[Rows from a 3D scene dataset]:
------

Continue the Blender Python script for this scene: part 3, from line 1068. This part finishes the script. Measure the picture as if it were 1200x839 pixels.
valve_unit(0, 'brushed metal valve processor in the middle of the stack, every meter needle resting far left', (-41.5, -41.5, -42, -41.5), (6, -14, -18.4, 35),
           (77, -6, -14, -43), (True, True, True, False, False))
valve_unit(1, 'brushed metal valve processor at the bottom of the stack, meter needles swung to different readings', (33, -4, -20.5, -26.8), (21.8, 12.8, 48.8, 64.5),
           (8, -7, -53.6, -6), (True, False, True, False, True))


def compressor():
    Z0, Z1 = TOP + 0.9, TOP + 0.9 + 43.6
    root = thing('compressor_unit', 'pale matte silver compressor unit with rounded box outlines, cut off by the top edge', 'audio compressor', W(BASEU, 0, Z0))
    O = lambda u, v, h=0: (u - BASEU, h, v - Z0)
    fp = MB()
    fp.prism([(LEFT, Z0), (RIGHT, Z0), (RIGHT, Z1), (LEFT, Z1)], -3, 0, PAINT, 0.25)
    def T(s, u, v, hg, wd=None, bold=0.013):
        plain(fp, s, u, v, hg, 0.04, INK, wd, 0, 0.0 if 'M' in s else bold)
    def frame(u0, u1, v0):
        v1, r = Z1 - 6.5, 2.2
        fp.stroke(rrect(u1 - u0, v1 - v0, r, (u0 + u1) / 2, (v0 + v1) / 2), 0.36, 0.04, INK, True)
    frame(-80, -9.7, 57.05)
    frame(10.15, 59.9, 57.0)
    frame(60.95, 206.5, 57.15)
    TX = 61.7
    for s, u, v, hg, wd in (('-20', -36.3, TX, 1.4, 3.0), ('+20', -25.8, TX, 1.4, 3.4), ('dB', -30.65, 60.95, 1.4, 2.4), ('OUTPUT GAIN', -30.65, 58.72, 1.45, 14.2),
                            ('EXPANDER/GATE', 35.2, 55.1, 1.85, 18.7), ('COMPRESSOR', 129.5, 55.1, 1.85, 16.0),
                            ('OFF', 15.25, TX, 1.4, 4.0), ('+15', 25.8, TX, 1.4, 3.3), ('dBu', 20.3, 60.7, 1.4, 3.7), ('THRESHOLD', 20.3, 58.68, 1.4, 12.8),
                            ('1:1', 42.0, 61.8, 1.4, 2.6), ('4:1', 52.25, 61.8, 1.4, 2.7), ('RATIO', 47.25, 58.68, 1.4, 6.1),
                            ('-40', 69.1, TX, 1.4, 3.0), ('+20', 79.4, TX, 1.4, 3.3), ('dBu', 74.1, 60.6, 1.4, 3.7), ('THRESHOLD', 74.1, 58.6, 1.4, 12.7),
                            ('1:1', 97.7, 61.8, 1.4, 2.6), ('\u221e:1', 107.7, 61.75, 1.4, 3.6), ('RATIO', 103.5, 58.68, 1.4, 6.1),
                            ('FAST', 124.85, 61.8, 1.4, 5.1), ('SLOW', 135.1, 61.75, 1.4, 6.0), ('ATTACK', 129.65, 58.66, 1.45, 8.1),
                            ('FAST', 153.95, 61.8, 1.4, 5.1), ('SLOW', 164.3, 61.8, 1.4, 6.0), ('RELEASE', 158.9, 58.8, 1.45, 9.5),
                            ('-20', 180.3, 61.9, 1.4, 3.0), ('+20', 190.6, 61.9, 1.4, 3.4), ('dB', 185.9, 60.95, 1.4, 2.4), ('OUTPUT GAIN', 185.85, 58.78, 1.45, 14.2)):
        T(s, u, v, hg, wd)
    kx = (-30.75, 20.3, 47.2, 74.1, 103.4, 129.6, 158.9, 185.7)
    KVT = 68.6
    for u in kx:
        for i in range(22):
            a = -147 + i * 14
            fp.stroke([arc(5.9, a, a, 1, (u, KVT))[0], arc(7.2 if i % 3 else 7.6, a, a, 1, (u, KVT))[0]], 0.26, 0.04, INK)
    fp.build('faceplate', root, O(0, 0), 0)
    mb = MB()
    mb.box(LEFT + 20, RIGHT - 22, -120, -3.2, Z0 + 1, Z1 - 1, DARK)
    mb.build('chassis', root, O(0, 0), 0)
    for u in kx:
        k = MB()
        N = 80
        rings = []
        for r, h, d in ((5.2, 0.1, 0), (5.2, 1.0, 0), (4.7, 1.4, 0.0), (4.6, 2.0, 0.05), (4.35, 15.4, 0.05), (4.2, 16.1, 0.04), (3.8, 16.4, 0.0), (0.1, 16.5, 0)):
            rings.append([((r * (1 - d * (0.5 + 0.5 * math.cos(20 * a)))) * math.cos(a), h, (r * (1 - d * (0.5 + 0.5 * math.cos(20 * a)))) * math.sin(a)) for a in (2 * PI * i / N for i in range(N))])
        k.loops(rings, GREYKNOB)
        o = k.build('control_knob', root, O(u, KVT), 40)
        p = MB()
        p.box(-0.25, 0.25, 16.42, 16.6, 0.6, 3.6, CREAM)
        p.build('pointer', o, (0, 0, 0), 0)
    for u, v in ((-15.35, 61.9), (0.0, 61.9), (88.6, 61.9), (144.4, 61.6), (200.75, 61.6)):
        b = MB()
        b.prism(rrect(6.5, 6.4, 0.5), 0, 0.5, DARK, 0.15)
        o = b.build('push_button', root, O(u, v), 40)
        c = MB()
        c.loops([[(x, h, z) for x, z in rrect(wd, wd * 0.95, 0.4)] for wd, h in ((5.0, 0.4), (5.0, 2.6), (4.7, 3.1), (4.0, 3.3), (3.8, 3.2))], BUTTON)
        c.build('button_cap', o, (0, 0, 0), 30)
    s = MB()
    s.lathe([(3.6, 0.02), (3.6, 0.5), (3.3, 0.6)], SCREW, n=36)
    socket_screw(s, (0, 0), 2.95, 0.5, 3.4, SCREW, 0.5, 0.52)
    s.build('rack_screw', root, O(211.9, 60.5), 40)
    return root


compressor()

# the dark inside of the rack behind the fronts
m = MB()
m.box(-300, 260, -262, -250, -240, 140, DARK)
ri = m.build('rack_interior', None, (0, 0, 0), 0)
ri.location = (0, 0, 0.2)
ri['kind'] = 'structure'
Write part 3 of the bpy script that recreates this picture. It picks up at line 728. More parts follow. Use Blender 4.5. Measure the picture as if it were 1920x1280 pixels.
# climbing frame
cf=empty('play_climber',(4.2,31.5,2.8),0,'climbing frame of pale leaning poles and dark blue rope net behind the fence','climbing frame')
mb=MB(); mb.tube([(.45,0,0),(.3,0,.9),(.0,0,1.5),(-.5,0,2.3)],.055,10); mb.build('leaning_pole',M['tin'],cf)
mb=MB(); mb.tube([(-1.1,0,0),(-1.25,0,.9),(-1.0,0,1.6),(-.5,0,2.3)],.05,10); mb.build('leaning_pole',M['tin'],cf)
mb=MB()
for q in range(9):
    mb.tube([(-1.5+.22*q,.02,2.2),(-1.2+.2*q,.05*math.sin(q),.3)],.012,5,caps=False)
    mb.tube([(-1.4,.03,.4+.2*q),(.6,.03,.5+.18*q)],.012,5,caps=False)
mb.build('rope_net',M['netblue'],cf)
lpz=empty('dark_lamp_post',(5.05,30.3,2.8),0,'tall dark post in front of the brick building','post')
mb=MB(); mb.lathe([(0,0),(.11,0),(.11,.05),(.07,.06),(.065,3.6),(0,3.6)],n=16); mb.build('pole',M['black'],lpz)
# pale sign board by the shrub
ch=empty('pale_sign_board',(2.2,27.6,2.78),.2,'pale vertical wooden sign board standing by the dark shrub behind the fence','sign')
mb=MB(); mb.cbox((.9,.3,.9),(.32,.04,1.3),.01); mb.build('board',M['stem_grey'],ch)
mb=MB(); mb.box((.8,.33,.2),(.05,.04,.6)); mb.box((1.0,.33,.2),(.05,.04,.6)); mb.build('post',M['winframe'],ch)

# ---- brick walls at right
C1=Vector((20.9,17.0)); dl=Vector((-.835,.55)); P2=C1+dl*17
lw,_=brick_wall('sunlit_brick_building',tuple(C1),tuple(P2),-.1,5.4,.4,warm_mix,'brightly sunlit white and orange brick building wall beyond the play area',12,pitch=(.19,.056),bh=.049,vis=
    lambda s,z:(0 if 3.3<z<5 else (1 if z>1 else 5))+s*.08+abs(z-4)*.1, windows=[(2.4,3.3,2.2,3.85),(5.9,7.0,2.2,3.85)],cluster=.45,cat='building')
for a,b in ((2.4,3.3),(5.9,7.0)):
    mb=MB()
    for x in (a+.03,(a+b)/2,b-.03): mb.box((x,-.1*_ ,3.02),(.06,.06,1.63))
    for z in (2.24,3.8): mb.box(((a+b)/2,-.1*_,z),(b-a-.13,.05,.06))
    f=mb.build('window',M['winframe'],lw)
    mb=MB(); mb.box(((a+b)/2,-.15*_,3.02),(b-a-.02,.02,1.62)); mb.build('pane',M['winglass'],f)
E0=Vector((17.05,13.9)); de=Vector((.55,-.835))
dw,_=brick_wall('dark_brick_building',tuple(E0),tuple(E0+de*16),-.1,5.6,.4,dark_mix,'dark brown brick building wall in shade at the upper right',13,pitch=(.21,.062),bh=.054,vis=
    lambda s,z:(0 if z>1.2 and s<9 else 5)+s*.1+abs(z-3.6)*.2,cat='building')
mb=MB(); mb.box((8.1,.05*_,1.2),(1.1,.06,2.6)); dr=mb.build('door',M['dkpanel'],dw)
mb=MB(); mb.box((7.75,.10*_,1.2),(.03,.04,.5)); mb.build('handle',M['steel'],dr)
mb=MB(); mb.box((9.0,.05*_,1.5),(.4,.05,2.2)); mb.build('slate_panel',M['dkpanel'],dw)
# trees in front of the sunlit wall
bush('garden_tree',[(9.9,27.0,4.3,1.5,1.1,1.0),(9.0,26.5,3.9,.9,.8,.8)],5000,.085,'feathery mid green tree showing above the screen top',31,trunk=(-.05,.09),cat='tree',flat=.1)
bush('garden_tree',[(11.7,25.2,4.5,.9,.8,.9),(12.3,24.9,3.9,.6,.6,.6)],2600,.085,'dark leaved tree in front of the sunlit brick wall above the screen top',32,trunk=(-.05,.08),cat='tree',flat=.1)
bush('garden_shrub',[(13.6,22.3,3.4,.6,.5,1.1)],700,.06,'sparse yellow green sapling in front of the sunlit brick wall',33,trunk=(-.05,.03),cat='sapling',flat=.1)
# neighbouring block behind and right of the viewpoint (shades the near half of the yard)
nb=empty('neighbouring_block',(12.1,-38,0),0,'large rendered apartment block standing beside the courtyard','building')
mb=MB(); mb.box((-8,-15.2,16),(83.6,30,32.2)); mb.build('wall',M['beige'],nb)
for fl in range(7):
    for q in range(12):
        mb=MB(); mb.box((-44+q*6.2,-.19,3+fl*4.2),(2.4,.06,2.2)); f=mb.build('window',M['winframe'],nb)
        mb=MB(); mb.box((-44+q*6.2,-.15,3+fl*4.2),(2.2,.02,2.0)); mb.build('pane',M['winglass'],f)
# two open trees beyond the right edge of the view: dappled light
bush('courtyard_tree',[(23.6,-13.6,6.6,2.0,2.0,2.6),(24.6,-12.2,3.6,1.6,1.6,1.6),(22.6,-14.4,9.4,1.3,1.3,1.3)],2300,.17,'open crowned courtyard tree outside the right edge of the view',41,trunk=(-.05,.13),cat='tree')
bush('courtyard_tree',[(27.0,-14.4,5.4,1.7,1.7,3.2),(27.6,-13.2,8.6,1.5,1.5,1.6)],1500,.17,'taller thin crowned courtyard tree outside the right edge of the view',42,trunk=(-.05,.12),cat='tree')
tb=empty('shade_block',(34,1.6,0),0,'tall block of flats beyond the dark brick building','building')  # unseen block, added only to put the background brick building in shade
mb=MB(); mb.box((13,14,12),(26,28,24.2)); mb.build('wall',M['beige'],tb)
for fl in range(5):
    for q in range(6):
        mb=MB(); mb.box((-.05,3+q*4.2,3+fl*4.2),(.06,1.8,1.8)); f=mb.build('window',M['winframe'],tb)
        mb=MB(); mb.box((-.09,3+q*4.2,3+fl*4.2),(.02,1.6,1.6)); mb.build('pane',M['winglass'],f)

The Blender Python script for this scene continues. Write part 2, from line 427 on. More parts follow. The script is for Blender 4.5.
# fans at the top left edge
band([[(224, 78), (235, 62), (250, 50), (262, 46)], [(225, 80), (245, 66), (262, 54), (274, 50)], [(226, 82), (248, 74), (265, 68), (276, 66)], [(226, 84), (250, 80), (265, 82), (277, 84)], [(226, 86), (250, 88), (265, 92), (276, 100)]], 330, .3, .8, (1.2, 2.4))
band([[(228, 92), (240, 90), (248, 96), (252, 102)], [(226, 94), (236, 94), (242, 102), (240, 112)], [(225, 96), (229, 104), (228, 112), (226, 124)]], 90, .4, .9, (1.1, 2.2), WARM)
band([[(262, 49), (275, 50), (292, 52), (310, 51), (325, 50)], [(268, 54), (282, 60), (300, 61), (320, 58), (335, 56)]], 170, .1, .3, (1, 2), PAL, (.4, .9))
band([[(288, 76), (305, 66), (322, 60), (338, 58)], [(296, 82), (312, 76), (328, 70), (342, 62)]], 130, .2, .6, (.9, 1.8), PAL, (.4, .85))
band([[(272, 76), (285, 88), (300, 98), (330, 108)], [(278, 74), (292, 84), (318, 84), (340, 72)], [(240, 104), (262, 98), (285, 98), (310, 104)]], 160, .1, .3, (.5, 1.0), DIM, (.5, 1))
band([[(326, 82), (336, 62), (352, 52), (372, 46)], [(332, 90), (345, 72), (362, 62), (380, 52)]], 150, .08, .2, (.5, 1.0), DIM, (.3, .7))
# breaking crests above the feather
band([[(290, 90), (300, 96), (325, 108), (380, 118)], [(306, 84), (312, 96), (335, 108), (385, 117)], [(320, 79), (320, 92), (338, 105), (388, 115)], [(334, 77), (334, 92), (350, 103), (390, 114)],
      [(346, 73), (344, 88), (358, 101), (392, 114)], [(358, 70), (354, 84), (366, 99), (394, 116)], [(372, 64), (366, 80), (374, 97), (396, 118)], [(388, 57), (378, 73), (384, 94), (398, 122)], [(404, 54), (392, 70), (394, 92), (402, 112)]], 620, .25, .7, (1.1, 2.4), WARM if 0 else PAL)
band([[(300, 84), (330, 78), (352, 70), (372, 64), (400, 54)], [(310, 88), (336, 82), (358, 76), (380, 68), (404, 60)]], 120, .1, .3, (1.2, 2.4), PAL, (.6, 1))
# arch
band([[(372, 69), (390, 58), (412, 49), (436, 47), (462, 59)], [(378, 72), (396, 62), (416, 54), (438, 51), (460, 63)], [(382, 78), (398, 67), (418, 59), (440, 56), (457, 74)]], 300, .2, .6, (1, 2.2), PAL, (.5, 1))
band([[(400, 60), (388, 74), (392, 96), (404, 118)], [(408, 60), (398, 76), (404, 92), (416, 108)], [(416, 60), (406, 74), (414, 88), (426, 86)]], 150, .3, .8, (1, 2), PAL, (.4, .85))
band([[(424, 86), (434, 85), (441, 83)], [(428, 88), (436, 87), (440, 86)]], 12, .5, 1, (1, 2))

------

[Work to do]:
Looking at the material above, count the lines that hold "Blender" and give the total alone.

[Written reply]:
3